Exercise directions - Every line of the data must be copied exactly.

*** Source excerpt

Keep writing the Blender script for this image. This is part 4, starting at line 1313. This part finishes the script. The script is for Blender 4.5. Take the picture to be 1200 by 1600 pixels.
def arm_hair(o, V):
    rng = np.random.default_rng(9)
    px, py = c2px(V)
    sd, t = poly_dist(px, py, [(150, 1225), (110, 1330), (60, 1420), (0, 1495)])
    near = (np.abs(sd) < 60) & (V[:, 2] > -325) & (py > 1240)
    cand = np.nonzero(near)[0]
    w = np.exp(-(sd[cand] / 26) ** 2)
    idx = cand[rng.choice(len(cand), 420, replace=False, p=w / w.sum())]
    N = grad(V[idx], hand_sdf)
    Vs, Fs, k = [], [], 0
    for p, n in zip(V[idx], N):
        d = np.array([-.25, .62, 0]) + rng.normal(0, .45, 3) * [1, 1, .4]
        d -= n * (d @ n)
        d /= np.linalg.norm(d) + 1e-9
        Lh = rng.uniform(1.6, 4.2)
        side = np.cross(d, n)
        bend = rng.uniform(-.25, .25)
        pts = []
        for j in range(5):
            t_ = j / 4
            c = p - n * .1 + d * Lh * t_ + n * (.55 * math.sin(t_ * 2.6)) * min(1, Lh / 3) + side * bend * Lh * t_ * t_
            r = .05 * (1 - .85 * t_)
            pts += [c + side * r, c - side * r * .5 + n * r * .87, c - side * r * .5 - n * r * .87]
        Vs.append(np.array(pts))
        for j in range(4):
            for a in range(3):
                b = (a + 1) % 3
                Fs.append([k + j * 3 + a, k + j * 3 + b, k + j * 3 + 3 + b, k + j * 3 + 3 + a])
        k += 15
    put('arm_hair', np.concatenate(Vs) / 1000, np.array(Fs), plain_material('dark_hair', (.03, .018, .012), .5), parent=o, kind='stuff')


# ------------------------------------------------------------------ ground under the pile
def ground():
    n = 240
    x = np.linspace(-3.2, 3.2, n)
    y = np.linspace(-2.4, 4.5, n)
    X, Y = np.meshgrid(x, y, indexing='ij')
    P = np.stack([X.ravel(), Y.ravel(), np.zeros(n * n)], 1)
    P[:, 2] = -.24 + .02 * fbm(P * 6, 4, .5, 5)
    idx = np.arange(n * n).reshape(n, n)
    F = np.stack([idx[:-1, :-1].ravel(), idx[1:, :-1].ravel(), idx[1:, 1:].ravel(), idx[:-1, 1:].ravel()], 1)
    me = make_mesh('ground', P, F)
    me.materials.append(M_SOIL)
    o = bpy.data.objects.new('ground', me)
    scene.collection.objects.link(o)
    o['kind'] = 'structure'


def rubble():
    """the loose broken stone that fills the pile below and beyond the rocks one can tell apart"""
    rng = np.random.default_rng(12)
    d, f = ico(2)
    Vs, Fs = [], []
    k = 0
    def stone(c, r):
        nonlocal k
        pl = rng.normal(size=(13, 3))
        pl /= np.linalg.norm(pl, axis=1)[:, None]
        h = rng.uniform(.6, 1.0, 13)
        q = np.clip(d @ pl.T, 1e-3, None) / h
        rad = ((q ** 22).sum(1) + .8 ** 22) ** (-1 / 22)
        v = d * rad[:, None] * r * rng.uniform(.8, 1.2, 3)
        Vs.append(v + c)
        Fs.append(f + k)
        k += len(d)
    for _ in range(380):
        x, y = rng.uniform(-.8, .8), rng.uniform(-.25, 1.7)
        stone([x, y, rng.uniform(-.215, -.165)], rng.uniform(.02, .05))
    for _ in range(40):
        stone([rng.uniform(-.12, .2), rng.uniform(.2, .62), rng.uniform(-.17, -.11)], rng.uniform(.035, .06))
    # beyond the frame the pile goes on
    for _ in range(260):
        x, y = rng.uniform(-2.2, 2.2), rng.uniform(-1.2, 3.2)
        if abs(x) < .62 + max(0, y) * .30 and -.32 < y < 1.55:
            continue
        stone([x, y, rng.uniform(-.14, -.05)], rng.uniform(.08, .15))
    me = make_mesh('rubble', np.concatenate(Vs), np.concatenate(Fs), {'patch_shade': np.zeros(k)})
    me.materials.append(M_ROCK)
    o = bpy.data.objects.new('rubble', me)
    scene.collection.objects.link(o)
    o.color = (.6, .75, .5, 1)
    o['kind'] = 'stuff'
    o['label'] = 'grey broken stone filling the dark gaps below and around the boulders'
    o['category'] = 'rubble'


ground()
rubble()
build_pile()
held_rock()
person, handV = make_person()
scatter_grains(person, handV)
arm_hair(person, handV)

******

Solution to the exercise -
Keep writing the Blender script for this image. This is part 4, starting at line 1313. This part finishes the script. The script is for Blender 4.5. Take the picture to be 1200 by 1600 pixels.
def arm_hair(o, V):
    rng = np.random.default_rng(9)
    px, py = c2px(V)
    sd, t = poly_dist(px, py, [(150, 1225), (110, 1330), (60, 1420), (0, 1495)])
    near = (np.abs(sd) < 60) & (V[:, 2] > -325) & (py > 1240)
    cand = np.nonzero(near)[0]
    w = np.exp(-(sd[cand] / 26) ** 2)
    idx = cand[rng.choice(len(cand), 420, replace=False, p=w / w.sum())]
    N = grad(V[idx], hand_sdf)
    Vs, Fs, k = [], [], 0
    for p, n in zip(V[idx], N):
        d = np.array([-.25, .62, 0]) + rng.normal(0, .45, 3) * [1, 1, .4]
        d -= n * (d @ n)
        d /= np.linalg.norm(d) + 1e-9
        Lh = rng.uniform(1.6, 4.2)
        side = np.cross(d, n)
        bend = rng.uniform(-.25, .25)
        pts = []
        for j in range(5):
            t_ = j / 4
            c = p - n * .1 + d * Lh * t_ + n * (.55 * math.sin(t_ * 2.6)) * min(1, Lh / 3) + side * bend * Lh * t_ * t_
            r = .05 * (1 - .85 * t_)
            pts += [c + side * r, c - side * r * .5 + n * r * .87, c - side * r * .5 - n * r * .87]
        Vs.append(np.array(pts))
        for j in range(4):
            for a in range(3):
                b = (a + 1) % 3
                Fs.append([k + j * 3 + a, k + j * 3 + b, k + j * 3 + 3 + b, k + j * 3 + 3 + a])
        k += 15
    put('arm_hair', np.concatenate(Vs) / 1000, np.array(Fs), plain_material('dark_hair', (.03, .018, .012), .5), parent=o, kind='stuff')


# ------------------------------------------------------------------ ground under the pile
def ground():
    n = 240
    x = np.linspace(-3.2, 3.2, n)
    y = np.linspace(-2.4, 4.5, n)
    X, Y = np.meshgrid(x, y, indexing='ij')
    P = np.stack([X.ravel(), Y.ravel(), np.zeros(n * n)], 1)
    P[:, 2] = -.24 + .02 * fbm(P * 6, 4, .5, 5)
    idx = np.arange(n * n).reshape(n, n)
    F = np.stack([idx[:-1, :-1].ravel(), idx[1:, :-1].ravel(), idx[1:, 1:].ravel(), idx[:-1, 1:].ravel()], 1)
    me = make_mesh('ground', P, F)
    me.materials.append(M_SOIL)
    o = bpy.data.objects.new('ground', me)
    scene.collection.objects.link(o)
    o['kind'] = 'structure'


def rubble():
    """the loose broken stone that fills the pile below and beyond the rocks one can tell apart"""
    rng = np.random.default_rng(12)
    d, f = ico(2)
    Vs, Fs = [], []
    k = 0
    def stone(c, r):
        nonlocal k
        pl = rng.normal(size=(13, 3))
        pl /= np.linalg.norm(pl, axis=1)[:, None]
        h = rng.uniform(.6, 1.0, 13)
        q = np.clip(d @ pl.T, 1e-3, None) / h
        rad = ((q ** 22).sum(1) + .8 ** 22) ** (-1 / 22)
        v = d * rad[:, None] * r * rng.uniform(.8, 1.2, 3)
        Vs.append(v + c)
        Fs.append(f + k)
        k += len(d)
    for _ in range(380):
        x, y = rng.uniform(-.8, .8), rng.uniform(-.25, 1.7)
        stone([x, y, rng.uniform(-.215, -.165)], rng.uniform(.02, .05))
    for _ in range(40):
        stone([rng.uniform(-.12, .2), rng.uniform(.2, .62), rng.uniform(-.17, -.11)], rng.uniform(.035, .06))
    # beyond the frame the pile goes on
    for _ in range(260):
        x, y = rng.uniform(-2.2, 2.2), rng.uniform(-1.2, 3.2)
        if abs(x) < .62 + max(0, y) * .30 and -.32 < y < 1.55:
            continue
        stone([x, y, rng.uniform(-.14, -.05)], rng.uniform(.08, .15))
    me = make_mesh('rubble', np.concatenate(Vs), np.concatenate(Fs), {'patch_shade': np.zeros(k)})
    me.materials.append(M_ROCK)
    o = bpy.data.objects.new('rubble', me)
    scene.collection.objects.link(o)
    o.color = (.6, .75, .5, 1)
    o['kind'] = 'stuff'
    o['label'] = 'grey broken stone filling the dark gaps below and around the boulders'
    o['category'] = 'rubble'


ground()
rubble()
build_pile()
held_rock()
person, handV = make_person()
scatter_grains(person, handV)
arm_hair(person, handV)